Small-Cap stocks represent ownership in smaller companies, defined as those with market capitalizations less than $2 billion. Market values in the U.S. equity market are extremely concentrated; a small number of companies account for a large portion of the total. Twenty-five percent of the largest companies account for approximately 85% of the total market value of the U.S. financial markets. In terms of numbers of stocks, however, most are distributed in much smaller companies. Thousands of companies have market values well below $2 billion.
With thousands of companies from which to choose in the small-cap arena, new opportunities constantly present themselves. By screening a larger universe, we can maintain a portfolio in which earnings are growing faster than those of the average company, without extreme valuations.

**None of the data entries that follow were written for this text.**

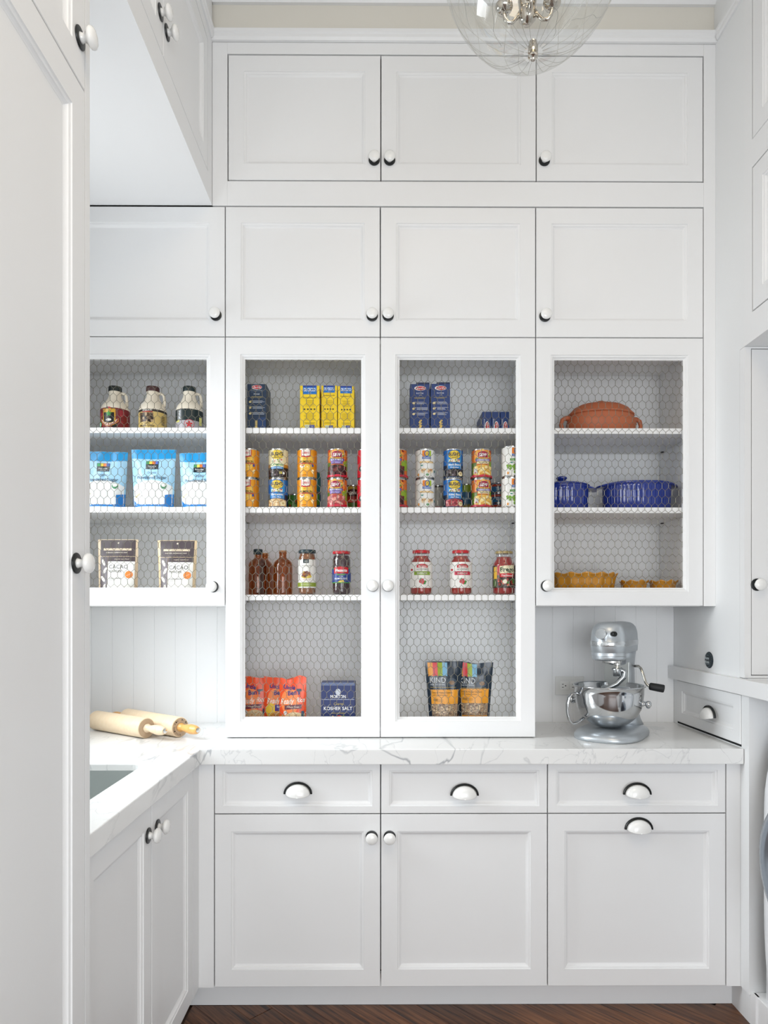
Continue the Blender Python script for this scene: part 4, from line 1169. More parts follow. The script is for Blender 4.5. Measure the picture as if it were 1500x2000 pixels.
def sauce_art(bar, fruit):
    def art(P):
        P.rect(-.060, .060, .026, .123, '#f3f0ea')
        P.rect(-.0195, .0235, .101, .111, '#c42430', top=lambda t: .005*math.sin(t*PI), bot=lambda t: .002*math.sin(t*PI)); P.text('Mezzetta', .002, .1075, .0062, '#fbeeea', .032, .25, .01)
        P.text('HOMEMADE', .004, .0955, .0070, '#3a3636', .046, 0, .0)
        P.rect(-.030, .034, .074, .088, bar); P.text('MARINARA', .002, .081, .0060, '#f6f4ec', .038, 0, .01)
        P.ell(-.042, .094, .006, .004, '#c42430')
        for i, (u, v, rr) in enumerate(((-.004, .050, .0062), (.005, .046, .0068), (.002, .055, .0056))): P.ell(u, v, rr, rr*1.1, '#c8303c', 14)
        P.ell(.010, .043, .005, .0035, '#3c8a3c', 10, .6); P.ell(-.004, .060, .0045, .0018, '#3c8a3c', 10, .9); P.ell(.013, .050, .0045, .003, '#4c9a44', 10, -.6)
    return art
def sauce_prof(r, h):
    return ([(r-.008, 0), (r-.002, .003), (r, .010), (r, h-.052), (r-.002, h-.044), (r-.012, h-.030), (r-.013, h-.012), (r-.013, h-.004)],
            [(r-.010, .003), (r-.0025, .009), (r-.0025, h-.052), (r-.0055, h-.044), (r-.015, h-.030), (r-.0155, h-.022)])
SAUCE = M('#a8281a', .3); SAUCE2 = M('#a01f1c', .3)
for px, bar, lab in ((822.5, '#8aa63a', 'jar of red sauce with white label and green band, left of its row'), (900, '#c42444', 'jar of red sauce with white label and crimson band, middle of its row')):
    gp, fp = sauce_prof(.0425, .169)
    jar('sauce_jar', lab, px, .0427, .169, JARGLASS, gp, SAUCE, fp, '#cf2630', .0325, .0115, sauce_art(bar, 1))
def prego(P):
    P.rect(-.066, .066, .026, .110, '#3a2a22'); P.rect(-.034, .036, .074, .112, '#b8222c')
    P.rect(-.0235, .036, .080, .108, '#efe6c0', top=lambda t: .004*t); P.text('Prego', .006, .0955, .0150, '#26402c', .054, 0, .03)
    P.rect(-.022, .032, .066, .079, '#cf2c34', top=lambda t: .002*math.sin(t*PI)); P.text('Traditional', .005, .0725, .0068, '#fbecea', .044, .2, .02)
    P.rect(-.050, -.034, .060, .105, '#e8b83c'); P.rect(-.052, -.036, .030, .058, '#4c6a34')
    P.blobs(-.03, .034, .036, .062, ['#b8302c', '#4c7a34', '#d8604c', '#8a2a20'], 20, .005, .009, 3)
    P.ell(-.004, .050, .008, .0085, '#efe4cc', 16, k=3); P.text('ITALIAN SAUCE', .016, .034, .0036, '#e8dcc8', .036)
gp, fp = sauce_prof(.0428, .1655)
jar('sauce_jar', 'jar of dark red sauce with gold lid at the right end of its row', 984, .0430, .1655, JARGLASS, gp, SAUCE2, fp, '#a8935c', .0335, .0095, prego)
def white_art(P):
    P.rect(-.064, .064, .026, .133, '#f1efe9'); P.rect(-.012, .010, .119, .1335, '#1c2c30'); P.text('365', -.001, .126, .006, '#d8dcd8', .012)
    P.text('PASTA SAUCE', .0, .109, .0038, '#5a5652', .036)
    P.ell(.0, .069, .0205, .008, '#d9c04c', 20, k=3); P.blobs(-.015, .016, .068, .086, ['#8a4a2c', '#b86a34', '#c8a04c', '#6a2e20'], 30, .003, .005, 6)
    P.text('vodka sauce', .0, .0575, .0040, '#c8722c', .030, .2)
    P.rect(-.064, .064, .031, .046, '#8a9a34'); P.lines(.0, .041, .046, 2, .004, '#d4dca8')
jar('sauce_jar', 'jar of brown sauce with tall white label and dark teal lid', 600, .0335, .1705, JARGLASS, [(.027, 0), (.0325, .004), (.0335, .012), (.0335, .140), (.031, .148), (.029, .152), (.029, .166)], M('#8a5428', .3), [(.024, .003), (.0312, .010), (.0312, .140), (.0285, .148), (.0265, .155)], '#1d3840', .0325, .0125, white_art)
def olive_art(P):
    P.rect(-.066, .066, .044, .100, '#4c9a34'); P.rect(-.066, .066, .047, .097, '#24428c'); P.rect(-.03, .03, .080, .102, '#c8202c', top=lambda t: .004*math.sin(t*PI))
    P.text('Mezzetta', .0, .092, .0100, '#ffffff', .046, .3, .02); P.rect(-.016, .016, .074, .078, '#6aa83c')
    P.text('PITTED', .0, .069, .0036, '#dfe6f4', .016); P.text('KALAMATA OLIVES', .0, .061, .0062, '#ffffff', .050, 0, .01); P.ell(.0, .050, .012, .003, '#e8cf5a', 14); P.ell(.004, .053, .007, .0025, '#d8b83c', 12)
OLV = grainy('dark_olives', '#1c0f14', '#4a2a30', (60, 60, 60), .25)
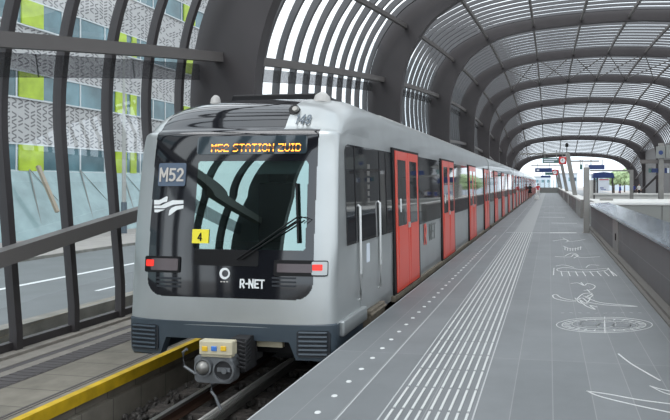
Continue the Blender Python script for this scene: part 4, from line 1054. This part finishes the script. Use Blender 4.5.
# far trees and buildings beyond the canopy end
def tree(x, y, h, r, label):
    t = thing('tree', label, 'tree', (x, y, -2.2))
    m = MB(); m.tube([(x, y, -2.2), (x+.1, y, h*.4), (x, y, h*.7)], [.3, .2, .1], 8); m.build('trunk', M['bark'], t)
    bm = bmesh.new()
    for k in range(26):
        a = random.random()*6.28; rr = r*math.sqrt(random.random())*.75; zz = h*.35+random.random()*h*.6
        mt = Matrix.Translation((x+rr*math.cos(a), y+rr*math.sin(a), zz)); s0 = len(bm.verts)
        res = bmesh.ops.create_icosphere(bm, subdivisions=2, radius=r*random.uniform(.25, .42), matrix=mt)
        for v in res['verts']: v.co += Vector((noise.noise(v.co*1.3), noise.noise(v.co*1.3+Vector((9, 0, 0))), noise.noise(v.co*1.3+Vector((0, 9, 0)))))*r*.16
    me = bpy.data.meshes.new('foliage'); bm.to_mesh(me); bm.free(); me.materials.append(M['leaf'])
    o = bpy.data.objects.new('foliage', me); C.objects.link(o); o.parent = t; o.matrix_parent_inverse = Matrix.Translation(-t.location)
for k, (px, Y, h, r, nm_) in enumerate(((614, 240, 5.4, 3.6, 'leftmost'), (624.5, 262, 6.6, 4.4, 'tallest'), (636, 236, 5.2, 3.6, 'rightmost'))):
    c = atY(px, 183, Y); tree(c.x, Y, h, r, 'pale green tree beyond the canopy end, %s of three beside the kiosk' % nm_)
for k, (x0, x1, Y, h) in enumerate(((-8, 1, 330, 5), (4, 16, 350, 7), (22, 50, 320, 6))):
    t = thing('distant_building', ['distant pale low building beyond the platform end', 'distant pale building behind the leaning columns', 'distant pale long building behind the trees'][k], 'building', ((x0+x1)/2, Y, -2.2))
    m = MB(); m.box(x0, x1, Y, Y+12, -2.2, h); m.build('wall', M['farwall'], t)
    m = MB(); m.box(x0-.3, x1+.3, Y-.3, Y+12.3, h, h+.4); m.build('roof', M['panelgrey'], t)
    for q in range(int((x1-x0)/3)): m = MB(); m.box(x0+1+q*3, x0+2.4+q*3, Y-.06, Y, h*.4, h*.7); m.build('window', M['bwin'], t)

# ================================================================== LIGHT
wd = bpy.data.worlds.new('sky'); bpy.context.scene.world = wd; wd.use_nodes = True; nt = wd.node_tree; bg = nt.nodes['Background']
tc = nt.nodes.new('ShaderNodeTexCoord'); n = nt.nodes.new('ShaderNodeTexNoise'); n.inputs['Scale'].default_value = 2.2; n.inputs['Detail'].default_value = 5
nt.links.new(tc.outputs['Generated'], n.inputs['Vector'])
rp = nt.nodes.new('ShaderNodeValToRGB'); rp.color_ramp.elements[0].position = .35; rp.color_ramp.elements[0].color = (.74, .84, .93, 1); rp.color_ramp.elements[1].position = .62; rp.color_ramp.elements[1].color = (.92, .96, 1, 1)
nt.links.new(n.outputs['Fac'], rp.inputs[0]); nt.links.new(rp.outputs[0], bg.inputs[0]); bg.inputs[1].default_value = 1.25
su = bpy.data.lights.new('sun', 'SUN'); su.energy = 1.0; su.angle = R(40); so = bpy.data.objects.new('sun', su); C.objects.link(so); so.rotation_euler = (R(35), R(-20), 0)
sc_ = bpy.context.scene; vs_ = sc_.view_settings; vs_.view_transform = 'Standard'; vs_.look = 'None'; vs_.gamma = 1; vs_.use_curve_mapping = False; vs_.exposure = .7
sc_.cycles.max_bounces = 8; sc_.cycles.diffuse_bounces = 4; sc_.cycles.transparent_max_bounces = 16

Many excellent small companies are unknown to investors. Of the thousands of publicly traded small companies, relatively few are thoroughly followed by Wall Street analysts. We exploit this inefficiency by buying underfollowed companies trading at significant discounts to their intrinsic values.
A large valuation disparity exists between some of the large, slower-growing, consumer-oriented companies, like the Coca-Colas and Gillettes of the world, and many faster-growing, small-cap names. Many small companies are selling at half or less of the valuations of their larger-cap brethren, yet currently are growing and have growth potential far greater than that of many large-cap companies.
The Small- to Mid-Cap Equity Portfolio is managed with the same bottom-up investment philosophy as all KING products. Through disciplined, bottom-up research, KING looks for companies that appear to be selling for less than their true worth. Our Business Valuation Approach identifies small- and mid-cap companies selling for less than their true intrinsic values. Our portfolio will invest primarily in companies with a market cap up to $8 billion (at cost).
The portfolio characteristics presented in the KING Small- to Mid-Cap Equity Portfolio are representative of all of the portfolios managed in the small- to mid-cap style, and are not specific to any individual portfolio. Individual portfolios may vary.